Uluslararası emtia fiyatları, tedarik zincirlerinde devam eden sorunlar ve enerji fiyatlarına bağlı olarak üretici fiyatlarındaki yükseliş eğilimi sürmektedir. Üretici ve tüketici enflasyonu arasındaki fark, son zamanlarda birçok gelişmiş ve gelişmekte olan ekonomide uzun vadeli eğilimlerin üzerinde seyretmeye devam etmektedir.
‘SICAK ÇATIŞMA ORTAMI ENERJİ MALİYETİ ARTIŞINDA ÖNEMLİ BİR ROL OYNUYOR’
Enflasyonda yakın dönemde gözlenen yükselişte; ekonomik temellerden uzak fiyatlama oluşumlarının geçici etkileri, küresel enerji, gıda ve tarımsal emtia fiyatlarındaki artışlar ile tedarik süreçlerindeki aksaklıklar gibi arz yönlü unsurlar ve talep gelişmeleri etkili olmaktadır. Son dönemde yaşanan sıcak çatışma ortamının yol açtığı enerji maliyeti artışları da önemli bir rol oynamaktadır. Sürdürülebilir fiyat istikrarı ve finansal istikrarın tesisi için atılan ve kararlılıkla sürdürülmekte olan adımlar ile birlikte, küresel barış ortamının yeniden tesis edilmesi ve enflasyonda baz etkilerinin de ortadan kalkmasıyla dezenflasyonist sürecin başlayacağını öngörmekteyiz.
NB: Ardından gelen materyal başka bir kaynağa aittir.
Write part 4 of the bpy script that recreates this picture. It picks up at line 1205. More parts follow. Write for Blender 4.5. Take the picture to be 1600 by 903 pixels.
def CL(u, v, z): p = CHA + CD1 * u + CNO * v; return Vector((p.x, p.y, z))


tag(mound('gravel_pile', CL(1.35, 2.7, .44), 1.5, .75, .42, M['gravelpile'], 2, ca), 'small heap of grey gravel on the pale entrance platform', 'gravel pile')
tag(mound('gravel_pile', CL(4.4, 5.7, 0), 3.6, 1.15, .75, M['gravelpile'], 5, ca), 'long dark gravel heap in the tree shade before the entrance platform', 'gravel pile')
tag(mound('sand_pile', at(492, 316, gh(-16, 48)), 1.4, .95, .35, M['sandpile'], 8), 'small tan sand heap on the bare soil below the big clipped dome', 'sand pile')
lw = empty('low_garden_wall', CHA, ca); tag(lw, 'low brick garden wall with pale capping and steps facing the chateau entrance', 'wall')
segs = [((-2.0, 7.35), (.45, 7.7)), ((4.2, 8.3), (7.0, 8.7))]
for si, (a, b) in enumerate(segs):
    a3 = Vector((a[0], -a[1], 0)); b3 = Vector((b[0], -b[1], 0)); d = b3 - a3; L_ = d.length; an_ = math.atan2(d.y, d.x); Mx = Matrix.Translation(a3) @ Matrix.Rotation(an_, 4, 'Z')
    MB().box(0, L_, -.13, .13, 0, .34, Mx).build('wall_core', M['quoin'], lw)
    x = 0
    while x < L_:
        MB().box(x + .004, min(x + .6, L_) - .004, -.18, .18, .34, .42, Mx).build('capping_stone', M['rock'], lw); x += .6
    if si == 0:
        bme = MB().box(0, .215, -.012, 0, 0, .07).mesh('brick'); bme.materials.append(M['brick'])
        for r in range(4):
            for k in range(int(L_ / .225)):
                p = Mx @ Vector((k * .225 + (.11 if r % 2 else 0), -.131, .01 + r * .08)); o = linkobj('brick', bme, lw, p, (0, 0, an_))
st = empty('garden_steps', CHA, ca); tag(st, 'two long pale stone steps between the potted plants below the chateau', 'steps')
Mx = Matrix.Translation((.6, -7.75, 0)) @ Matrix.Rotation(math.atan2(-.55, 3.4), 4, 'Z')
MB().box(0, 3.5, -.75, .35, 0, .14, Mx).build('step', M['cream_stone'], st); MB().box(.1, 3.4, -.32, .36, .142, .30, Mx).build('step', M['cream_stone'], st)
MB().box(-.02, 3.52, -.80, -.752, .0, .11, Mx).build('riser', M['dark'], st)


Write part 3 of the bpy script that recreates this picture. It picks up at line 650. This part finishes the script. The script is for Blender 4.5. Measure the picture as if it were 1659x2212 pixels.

‘LİRALAŞMA STRATEJİSİ’ AÇIKLAMASI
Bu çerçevede 2022 yılı Ocak-Mart döneminde politika faizinde bir değişiklik yapmadık. Alınmış olan kararların birikimli etkileri yakından takip ediyoruz. Bu dönemde fiyat istikrarının sürdürülebilir bir şekilde kurumsallaşması amacıyla tüm politika araçlarımızda kalıcı ve güçlendirilmiş liralaşmayı teşvik eden geniş kapsamlı bir politika çerçevesi gözden geçirme sürecine devam etmekteyiz.
“Liralaşma Stratejisi”nin politika gözden geçirme sürecinin asli unsurlarından biri olduğunu belirtmek isterim. “Liralaşma Stratejisi” yeni finansal ürünler, teminat çeşitlendirilmesi ve likidite yönetimi uygulamaları vasıtasıyla, Türk lirasının sistemdeki kullanımını merkeze alan bütüncül bir yaklaşımla oluşturulmaktadır.
‘KUR KORUMALI MEVDUAT İLE DÖVİZ KURUNDA OLUŞAN SAĞLIKSIZ FİYAT OLUŞUMLARININ ÖNÜ ALINDI’
Bu strateji kapsamında TCMB olarak bir dizi uygulamayı hayata geçirdik. Bildiğiniz gibi 2021 yılı Aralık ayında yabancı para ve altın mevduatların TL’ye dönüşümünü destekleyerek, TL mevduat tercihinin güçlenmesi yönünde bir adım attık. Daha yakın bir zamanda yurt dışında yaşayan yerleşik kişiler ile sahip oldukları şirketlerin tasarruflarını anavatanlarında değerlendirmeleri için YUVAM hesaplarını uygulamaya aldık. Hazine ve Maliye Bakanlığı’nın tamamlayıcı ürünüyle birlikte döviz kurlarında oluşan sağlıksız fiyat oluşumlarının önü alınmış oldu.
‘UYGULAMALARIN ODAĞI, FİNANSAL SİSTEMİN LİRALAŞMASINI SAĞLAMAK OLACAK’
TCMB’nin politika gözden geçirme sürecinde “Liralaşma Stratejisi” çerçevesinde, yakın, orta ve uzun vadede devreye alınacak tüm uygulamaların odağı, fiyat istikrarının sürdürülebilir bir zeminde yeniden şekillenmesi amacıyla finansal sistemin liralaşmasını sağlamak olacaktır.”